Members of the New York, L.A. and D.C. groups are actual movie critics, the employees of local (and a few national) newspapers and magazines — which means they should probably be petitioning Congress for a bailout. ("Senator, if we don't get money and job security right now, it could have a disastrous impact on American blurb-writing. Adjectives like riveting, blistering and unforgettable, not to mention all our cherished W's — warm, winsome, winning, wonderful — could simply disappear. And all that prose is produced right here in the U.S. of A.!")

The resumés of the Hollywood Foreign Press Association are a little more obscure. Few make a full-time living as movie critics for their international publications; most are showbiz reporters, celebrity hawks, gossip paragraphists. Legend had it that in the Association's early days, some HFPA members were only vagrantly attached to news organs, and that once a year they'd get to host a party for the movie stars whose hair they'd dressed or cars they'd parked. Whatever the journalistic provenance of the HFPA members, their ability to commandeer a Sunday night on a major television network (all right, a once-major network: NBC) made the Golden Globe dinner the starriest show around. And that luster helped legitimize the awards and their selectors. (See TIME's list of the top 100 films)

It's also clear that the tastes of the HFPA are those of official Hollywood. The films they nominated this year reflect the taste of the movie elite and their publicists. These are the pictures the industry wants to be remembered by. Until now, you hadn't seen Kate Winslet's name in this story, because she didn't win any of the critics' awards. (Though some magazine reviewer named her Best Actress of 2008.) Well, she snagged a Globe nomination for Actress – Drama in Revolutionary Road and Supporting Actress in her other December drama, The Reader; both were among the five finalists for Best Motion Picture – Drama. The others were Slumdog, Benjamin Button and one film, Frost/Nixon, that didn't figure prominently in the critics' fancies. (Doubt was aced out of a Best Drama nod, but did earn nominations for all four principal actors: Streep, Philip Seymour Hoffman, Amy Adams and — woo hoo! — Viola Davis.)

To pad their nominations, the Globes breaks movies and lead performances into drama (where most of the serious contenders reside) and comedy or musical.
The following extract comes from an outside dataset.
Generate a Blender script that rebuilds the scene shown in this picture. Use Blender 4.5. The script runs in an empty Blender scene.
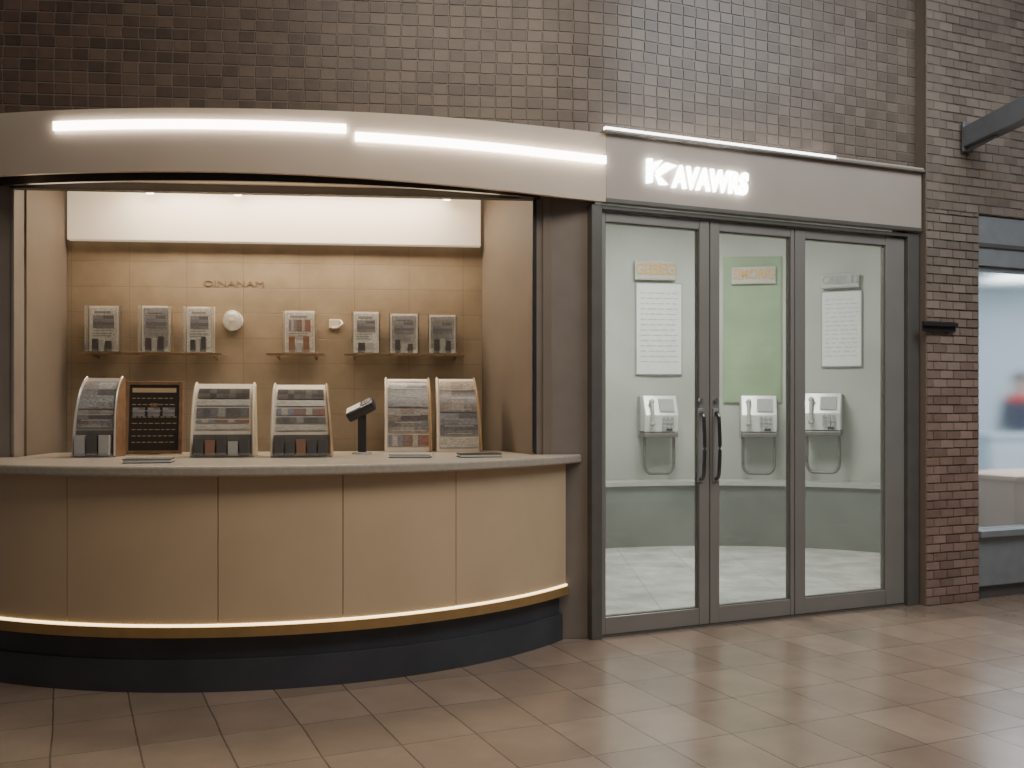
import bpy, bmesh, math, random
from mathutils import Vector, Matrix
random.seed(4)
S = bpy.context.scene; COL = S.collection
EYE = 1.38; F = 1000.0; HZ = 405.0
PI = math.pi

# ------------------------------------------------------------------ materials
MATS = {}
def new_mat(name):
    m = bpy.data.materials.new(name); m.use_nodes = True
    nt = m.node_tree; nt.nodes.clear()
    out = nt.nodes.new('ShaderNodeOutputMaterial')
    b = nt.nodes.new('ShaderNodeBsdfPrincipled')
    nt.links.new(b.outputs[0], out.inputs[0])
    MATS[name] = m
    return m, nt, b, out
def N(nt, t, **kw):
    n = nt.nodes.new(t)
    for k, v in kw.items(): setattr(n, k, v)
    return n
def P(name, col, rough=.5, metal=0, var=.12, scale=9, bump=0., bscale=None, emit=None, es=0, spec=.5, coat=0):
    m, nt, b, out = new_mat(name)
    tc = N(nt, 'ShaderNodeTexCoord')
    no = N(nt, 'ShaderNodeTexNoise'); no.inputs['Scale'].default_value = scale; no.inputs['Detail'].default_value = 5
    nt.links.new(tc.outputs['Object'], no.inputs['Vector'])
    r = N(nt, 'ShaderNodeValToRGB')
    lo = [max(0, c*(1-var)) for c in col]; hi = [min(1, c*(1+var)) for c in col]
    r.color_ramp.elements[0].position = .3; r.color_ramp.elements[1].position = .7
    r.color_ramp.elements[0].color = (*lo, 1); r.color_ramp.elements[1].color = (*hi, 1)
    nt.links.new(no.outputs[0], r.inputs[0]); nt.links.new(r.outputs[0], b.inputs['Base Color'])
    b.inputs['Roughness'].default_value = rough; b.inputs['Metallic'].default_value = metal
    b.inputs['Specular IOR Level'].default_value = spec
    b.inputs['Coat Weight'].default_value = coat
    if bump:
        n2 = N(nt, 'ShaderNodeTexNoise'); n2.inputs['Scale'].default_value = bscale or scale*8; n2.inputs['Detail'].default_value = 4
        nt.links.new(tc.outputs['Object'], n2.inputs['Vector'])
        bp = N(nt, 'ShaderNodeBump'); bp.inputs['Strength'].default_value = bump; bp.inputs['Distance'].default_value = .01
        nt.links.new(n2.outputs[0], bp.inputs['Height']); nt.links.new(bp.outputs[0], b.inputs['Normal'])
    if emit:
        b.inputs['Emission Color'].default_value = (*emit, 1); b.inputs['Emission Strength'].default_value = es
    return m
def glass(name, tint, base=.04, graze=.6, rough=.03, haze=0.0, hazecol=(.8, .85, .8), frost=None):
    m, nt, b, out = new_mat(name)
    if frost:
        tr = N(nt, 'ShaderNodeBsdfRefraction'); tr.inputs['IOR'].default_value = frost[0]; tr.inputs['Roughness'].default_value = frost[1]
    else:
        tr = N(nt, 'ShaderNodeBsdfTransparent')
    tr.inputs[0].default_value = (*tint, 1)
    gl = N(nt, 'ShaderNodeBsdfGlossy'); gl.inputs['Roughness'].default_value = rough
    lw = N(nt, 'ShaderNodeLayerWeight'); lw.inputs['Blend'].default_value = .5
    pw = N(nt, 'ShaderNodeMath', operation='POWER'); pw.inputs[1].default_value = 3.
    nt.links.new(lw.outputs['Facing'], pw.inputs[0])
    ml = N(nt, 'ShaderNodeMath', operation='MULTIPLY_ADD'); ml.inputs[1].default_value = graze; ml.inputs[2].default_value = base
    ml.use_clamp = True
    nt.links.new(pw.outputs[0], ml.inputs[0])
    mx = N(nt, 'ShaderNodeMixShader')
    nt.links.new(ml.outputs[0], mx.inputs[0]); nt.links.new(tr.outputs[0], mx.inputs[1]); nt.links.new(gl.outputs[0], mx.inputs[2])
    last = mx
    if haze:
        df = N(nt, 'ShaderNodeBsdfDiffuse'); df.inputs[0].default_value = (*hazecol, 1)
        m2 = N(nt, 'ShaderNodeMixShader'); m2.inputs[0].default_value = haze
        nt.links.new(mx.outputs[0], m2.inputs[1]); nt.links.new(df.outputs[0], m2.inputs[2]); last = m2
    nt.nodes.remove(b)
    nt.links.new(last.outputs[0], out.inputs[0])
    return m
def emis(name, col, s):
    return P(name, col, .5, 0, .02, 5, emit=col, es=s)
def brick_mat(name, c0, c1, mort, rough=.5, alt=None, axis=2, rng=(2.3, 1.0)):
    m, nt, b, out = new_mat(name)
    at = N(nt, 'ShaderNodeAttribute', attribute_name='col')
    sp = N(nt, 'ShaderNodeSeparateColor'); nt.links.new(at.outputs['Color'], sp.inputs[0])
    tc = N(nt, 'ShaderNodeTexCoord')
    no = N(nt, 'ShaderNodeTexNoise'); no.inputs['Scale'].default_value = 14; no.inputs['Detail'].default_value = 6
    nt.links.new(tc.outputs['Object'], no.inputs['Vector'])
    ad = N(nt, 'ShaderNodeMath', operation='MULTIPLY_ADD'); ad.inputs[1].default_value = .7
    nt.links.new(no.outputs[0], ad.inputs[0])
    sb = N(nt, 'ShaderNodeMath', operation='MULTIPLY_ADD'); sb.inputs[1].default_value = .7; sb.inputs[2].default_value = -.2
    nt.links.new(sp.outputs[0], sb.inputs[0]); nt.links.new(sb.outputs[0], ad.inputs[2])
    r = N(nt, 'ShaderNodeValToRGB'); r.color_ramp.elements[0].color = (*c0, 1); r.color_ramp.elements[1].color = (*c1, 1)
    nt.links.new(ad.outputs[0], r.inputs[0])
    colout = r.outputs[0]
    if alt:
        r2 = N(nt, 'ShaderNodeValToRGB'); r2.color_ramp.elements[0].color = (*alt[0], 1); r2.color_ramp.elements[1].color = (*alt[1], 1)
        nt.links.new(ad.outputs[0], r2.inputs[0])
        sz = N(nt, 'ShaderNodeSeparateXYZ'); nt.links.new(tc.outputs['Object'], sz.inputs[0])
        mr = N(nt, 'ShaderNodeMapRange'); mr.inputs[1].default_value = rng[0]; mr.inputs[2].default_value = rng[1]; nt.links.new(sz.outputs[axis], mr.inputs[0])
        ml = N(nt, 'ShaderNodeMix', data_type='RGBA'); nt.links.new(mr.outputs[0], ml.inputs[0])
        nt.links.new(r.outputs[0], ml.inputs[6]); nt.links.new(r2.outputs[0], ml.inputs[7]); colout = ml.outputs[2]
    mx = N(nt, 'ShaderNodeMix', data_type='RGBA'); mx.inputs[7].default_value = (*mort, 1)
    nt.links.new(sp.outputs[1], mx.inputs[0]); nt.links.new(colout, mx.inputs[6])
    nt.links.new(mx.outputs[2], b.inputs['Base Color'])
    b.inputs['Roughness'].default_value = rough
    n2 = N(nt, 'ShaderNodeTexNoise'); n2.inputs['Scale'].default_value = 60
    nt.links.new(tc.outputs['Object'], n2.inputs['Vector'])
    bp = N(nt, 'ShaderNodeBump'); bp.inputs['Strength'].default_value = .25; bp.inputs['Distance'].default_value = .004
    nt.links.new(n2.outputs[0], bp.inputs['Height']); nt.links.new(bp.outputs[0], b.inputs['Normal'])
    return m
def grid_mat(name, c1, c2, mort, bw, bh, msize, rough, axes='xy', bumpd=.004, offset=0., roughvar=.1, nscale=3., nvar=.3, spec=.5, wob=0.):
    m, nt, b, out = new_mat(name)
    tc = N(nt, 'ShaderNodeTexCoord')
    src = tc.outputs['Object']
    if wob:
        nw = N(nt, 'ShaderNodeTexNoise'); nw.inputs['Scale'].default_value = 1.3; nt.links.new(src, nw.inputs['Vector'])
        sw = N(nt, 'ShaderNodeVectorMath', operation='SCALE'); sw.inputs['Scale'].default_value = wob; nt.links.new(nw.outputs['Color'], sw.inputs[0])
        aw = N(nt, 'ShaderNodeVectorMath', operation='ADD'); nt.links.new(src, aw.inputs[0]); nt.links.new(sw.outputs[0], aw.inputs[1]); src = aw.outputs[0]
    sx = N(nt, 'ShaderNodeSeparateXYZ'); nt.links.new(src, sx.inputs[0])
    cb = N(nt, 'ShaderNodeCombineXYZ')
    nt.links.new(sx.outputs[0], cb.inputs[0]); nt.links.new(sx.outputs[1 if axes == 'xy' else 2], cb.inputs[1])
    br = N(nt, 'ShaderNodeTexBrick'); br.offset = offset; br.squash = 1
    br.inputs['Scale'].default_value = 1; br.inputs['Brick Width'].default_value = bw; br.inputs['Row Height'].default_value = bh
    br.inputs['Mortar Size'].default_value = msize; br.inputs['Mortar Smooth'].default_value = .3
    br.inputs['Color1'].default_value = (*c1, 1); br.inputs['Color2'].default_value = (*c2, 1); br.inputs['Mortar'].default_value = (*mort, 1)
    nt.links.new(cb.outputs[0], br.inputs['Vector'])
    no = N(nt, 'ShaderNodeTexNoise'); no.inputs['Scale'].default_value = nscale; no.inputs['Detail'].default_value = 8; no.inputs['Roughness'].default_value = .6
    nt.links.new(tc.outputs['Object'], no.inputs['Vector'])
    r = N(nt, 'ShaderNodeMapRange'); r.inputs[1].default_value = .3; r.inputs[2].default_value = .7
    r.inputs[3].default_value = 1-nvar; r.inputs[4].default_value = 1+nvar
    nt.links.new(no.outputs[0], r.inputs[0])
    vm = N(nt, 'ShaderNodeVectorMath', operation='SCALE'); nt.links.new(br.outputs[0], vm.inputs[0]); nt.links.new(r.outputs[0], vm.inputs['Scale'])
    nt.links.new(vm.outputs[0], b.inputs['Base Color'])
    rr = N(nt, 'ShaderNodeMapRange'); rr.inputs[3].default_value = rough-roughvar; rr.inputs[4].default_value = rough+roughvar
    nt.links.new(no.outputs[0], rr.inputs[0]); nt.links.new(rr.outputs[0], b.inputs['Roughness'])
    b.inputs['Specular IOR Level'].default_value = spec
    bp = N(nt, 'ShaderNodeBump'); bp.invert = True; bp.inputs['Strength'].default_value = .6; bp.inputs['Distance'].default_value = bumpd
    nt.links.new(br.outputs[1], bp.inputs['Height']); nt.links.new(bp.outputs[0], b.inputs['Normal'])
    return m
def print_mat(name, palette, nx, nz, seed=0., rough=.3, warp=.04):
    """printed sheet: rows of small ink blocks"""
    m, nt, b, out = new_mat(name)
    tc = N(nt, 'ShaderNodeTexCoord')
    n0 = N(nt, 'ShaderNodeTexNoise'); n0.inputs['Scale'].default_value = 9; nt.links.new(tc.outputs['Generated'], n0.inputs['Vector'])
    sc = N(nt, 'ShaderNodeVectorMath', operation='SCALE'); sc.inputs['Scale'].default_value = warp; nt.links.new(n0.outputs['Color'], sc.inputs[0])
    a0 = N(nt, 'ShaderNodeVectorMath', operation='ADD'); nt.links.new(tc.outputs['Generated'], a0.inputs[0]); nt.links.new(sc.outputs[0], a0.inputs[1])
    mu = N(nt, 'ShaderNodeVectorMath', operation='MULTIPLY'); mu.inputs[1].default_value = (nx, 0, nz)
    nt.links.new(a0.outputs[0], mu.inputs[0])
    fl = N(nt, 'ShaderNodeVectorMath', operation='FLOOR'); nt.links.new(mu.outputs[0], fl.inputs[0])
    ad = N(nt, 'ShaderNodeVectorMath', operation='ADD'); ad.inputs[1].default_value = (seed, seed*.7, seed*1.3); nt.links.new(fl.outputs[0], ad.inputs[0])
    wn = N(nt, 'ShaderNodeTexWhiteNoise'); nt.links.new(ad.outputs[0], wn.inputs[0])
    r = N(nt, 'ShaderNodeValToRGB'); r.color_ramp.interpolation = 'CONSTANT'
    el = r.color_ramp.elements
    while len(el) < len(palette): el.new(.5)
    for i, c in enumerate(palette):
        el[i].position = i/len(palette); el[i].color = (*c, 1)
    nt.links.new(wn.outputs[0], r.inputs[0])
    no = N(nt, 'ShaderNodeTexNoise'); no.inputs['Scale'].default_value = 14; no.inputs['Detail'].default_value = 6; nt.links.new(tc.outputs['Generated'], no.inputs['Vector'])
    mr = N(nt, 'ShaderNodeMapRange'); mr.inputs[1].default_value = .3; mr.inputs[2].default_value = .7; mr.inputs[3].default_value = .6; mr.inputs[4].default_value = 1.3; nt.links.new(no.outputs[0], mr.inputs[0])
    vm = N(nt, 'ShaderNodeVectorMath', operation='SCALE'); nt.links.new(r.outputs[0], vm.inputs[0]); nt.links.new(mr.outputs[0], vm.inputs['Scale'])
    nt.links.new(vm.outputs[0], b.inputs['Base Color']); b.inputs['Roughness'].default_value = rough
    return m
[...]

For Globe-watchers, that's the fun part. How to find five comedies? This year the wild card was In Bruges, the madly violent crime farce from Anglo-Irish playwright Martin McDonagh. The critics groups paid the movie no mind, but it and its stars, Colin Farrell and Brendan Gleeson got Globe nominations. The Comedy or Musical category is also the consolation spot for actors nudged out of the more competitive Drama department; so James Franco, surely worthy of a Supporting Actor citation as Harvey Milk's lover and friend, instead was a Comedy finalist as the dope dealer in the Judd Apatow-produced Pineapple Express.

In fact, the scent of weed was redolent among Globe finalists. Robert Downey, Jr., who might have been named for his starring role in Iron Man — except that the HFPA, like the other critics groups, has an unwritten rule outlawing blockbuster action pictures — found a place in Supporting Actor, as the doped-out, blackfaced Method actor in Tropic Thunder (also from the Apatow factory). He was joined in that category by another Thunder actor, Tom Cruise. He does a splendidly sulfurous comic turn as a movie studio exec; but, as the Globe committee hardly needs to be reminded, he's also Tom Cruise. (See TIME's Top 10 Tom Cruise Roles)

That's how the Foreign Press Association member do things. For its Best Original Song – Motion Picture slot, they rounded up five folks not primarily associated with movie songwriting: Clint Eastwood, Miley Cyrus, Beyoncé, Peter Gabriel and Bruce Springsteen. Critics in other groups may scratch their heads at the inclusion of this category, and especially of this year's honorees. The HFPA just sees it as another way to put famous fannies. The real critics groups have the freedom to honor their preferred films, whether hits or cult items; but the Globers have a sterner agenda. What matters to them is not what movies win but who's in the audience, and the roll call of nominations is their list for a fabulous party.